What investors should consider is rotating into big-cap institutional favorites, since that is where money is likely to be strongest on any rally attempts. But there is a lot of debate on just what those institutional darlings are. There has been a breach of trust in the FANG stocks of Facebook (NASDAQ:FB), Amazon (NASDAQ:AMZN), Netflix (NASDAQ:NFLX) and Google/Alphabet (GOOGL). The sectors of tech, industrials, aerospace/defense, biotech and consumer discretionary all led the market to new all-time highs in the first week of October before the market swooned.

Paying up for utilities, health care and consumer staples is the most alluring path investors might want to take, but is it smart? The answer is that no one really knows until we get past the mid-term elections, get through the second half of earnings season and obtain more data on the domestic economy.

My Cash Machine high-yield advisory service pays a current yield of 9.05% with a portfolio consisting of 22 holdings, one of which is a market volatility hedge exchange-traded fund (ETF) that has helped to cushion the blow of the current sell-off. On Aug. 10, I recommended investors put 10% of their investible capital in the iPath S&P 500 VIX Short Futures ETN (VXX) at a price of $30. As of last Friday, shares of VXX traded at $40.

Investors seeking yield in assets that are sensitive to higher rates and inflation should click here to visit my website and take a hard look at Cash Machine as way to generate a constant return approaching double-digit percentages when the market is facing what likely will be a long period of consolidation. Going forward, I think investors are going to be more defensively minded after the white-washing correction of this month that will go down in history as one of the swiftest and most painful.

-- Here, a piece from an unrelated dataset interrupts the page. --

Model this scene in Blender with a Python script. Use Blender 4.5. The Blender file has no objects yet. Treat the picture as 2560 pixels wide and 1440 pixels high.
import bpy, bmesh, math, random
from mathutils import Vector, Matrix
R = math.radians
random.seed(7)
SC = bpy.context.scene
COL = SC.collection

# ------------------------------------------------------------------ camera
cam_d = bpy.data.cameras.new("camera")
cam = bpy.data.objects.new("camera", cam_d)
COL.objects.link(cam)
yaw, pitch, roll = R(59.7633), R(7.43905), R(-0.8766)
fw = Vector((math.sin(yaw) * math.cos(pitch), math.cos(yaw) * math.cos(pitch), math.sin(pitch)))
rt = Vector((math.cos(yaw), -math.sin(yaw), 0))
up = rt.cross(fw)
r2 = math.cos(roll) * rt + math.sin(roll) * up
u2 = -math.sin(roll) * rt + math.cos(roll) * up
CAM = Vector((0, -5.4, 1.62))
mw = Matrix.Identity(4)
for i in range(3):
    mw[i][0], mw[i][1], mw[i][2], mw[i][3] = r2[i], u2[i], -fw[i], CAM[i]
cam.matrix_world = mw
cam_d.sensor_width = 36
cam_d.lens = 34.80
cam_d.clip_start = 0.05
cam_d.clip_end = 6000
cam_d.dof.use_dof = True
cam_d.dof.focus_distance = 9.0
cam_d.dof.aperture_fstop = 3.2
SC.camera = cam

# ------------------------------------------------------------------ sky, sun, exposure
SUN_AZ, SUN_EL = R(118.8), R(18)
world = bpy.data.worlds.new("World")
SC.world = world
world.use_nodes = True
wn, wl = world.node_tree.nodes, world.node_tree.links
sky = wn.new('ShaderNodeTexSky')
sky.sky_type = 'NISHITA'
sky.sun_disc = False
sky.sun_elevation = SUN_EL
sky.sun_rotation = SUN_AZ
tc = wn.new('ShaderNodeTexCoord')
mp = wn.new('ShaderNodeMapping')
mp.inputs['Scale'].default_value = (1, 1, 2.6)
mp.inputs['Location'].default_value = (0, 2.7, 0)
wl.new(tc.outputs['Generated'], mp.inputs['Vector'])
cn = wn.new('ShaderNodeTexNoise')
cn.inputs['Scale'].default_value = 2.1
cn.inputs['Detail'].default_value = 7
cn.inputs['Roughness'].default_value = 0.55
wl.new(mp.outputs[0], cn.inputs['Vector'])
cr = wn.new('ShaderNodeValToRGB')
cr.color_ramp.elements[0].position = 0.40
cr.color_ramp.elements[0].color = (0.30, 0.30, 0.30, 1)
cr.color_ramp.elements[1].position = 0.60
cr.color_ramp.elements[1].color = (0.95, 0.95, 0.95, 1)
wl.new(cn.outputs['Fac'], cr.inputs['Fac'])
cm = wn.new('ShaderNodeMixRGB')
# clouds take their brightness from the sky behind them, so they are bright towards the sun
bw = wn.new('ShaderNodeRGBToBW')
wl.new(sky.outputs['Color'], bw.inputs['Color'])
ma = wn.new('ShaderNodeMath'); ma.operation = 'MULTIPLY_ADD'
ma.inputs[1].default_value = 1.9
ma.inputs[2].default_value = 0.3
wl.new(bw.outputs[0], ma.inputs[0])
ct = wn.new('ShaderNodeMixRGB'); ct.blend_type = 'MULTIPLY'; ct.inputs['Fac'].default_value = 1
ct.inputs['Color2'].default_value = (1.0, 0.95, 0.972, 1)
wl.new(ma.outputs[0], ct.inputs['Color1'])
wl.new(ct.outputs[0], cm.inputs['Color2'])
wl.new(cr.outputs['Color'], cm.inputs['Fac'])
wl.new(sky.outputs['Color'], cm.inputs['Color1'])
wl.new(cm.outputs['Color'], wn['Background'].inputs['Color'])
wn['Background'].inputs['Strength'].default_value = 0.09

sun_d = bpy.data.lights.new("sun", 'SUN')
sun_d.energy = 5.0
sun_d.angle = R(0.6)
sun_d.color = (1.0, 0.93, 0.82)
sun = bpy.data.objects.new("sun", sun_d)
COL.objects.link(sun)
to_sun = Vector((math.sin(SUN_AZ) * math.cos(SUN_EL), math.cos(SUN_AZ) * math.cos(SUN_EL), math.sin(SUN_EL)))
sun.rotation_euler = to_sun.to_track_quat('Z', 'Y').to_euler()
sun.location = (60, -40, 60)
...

Market shakeouts are never fun or easy to absorb, but they are constructive to the long-term health of the bull market. Over 2,500 companies are set to report earnings over the next three weeks. When the investing world digests the thrust of the just how well the economy performed in the third quarter, I believe the market will reward those who took measures to position their portfolios for a slower growth bull market for 2019.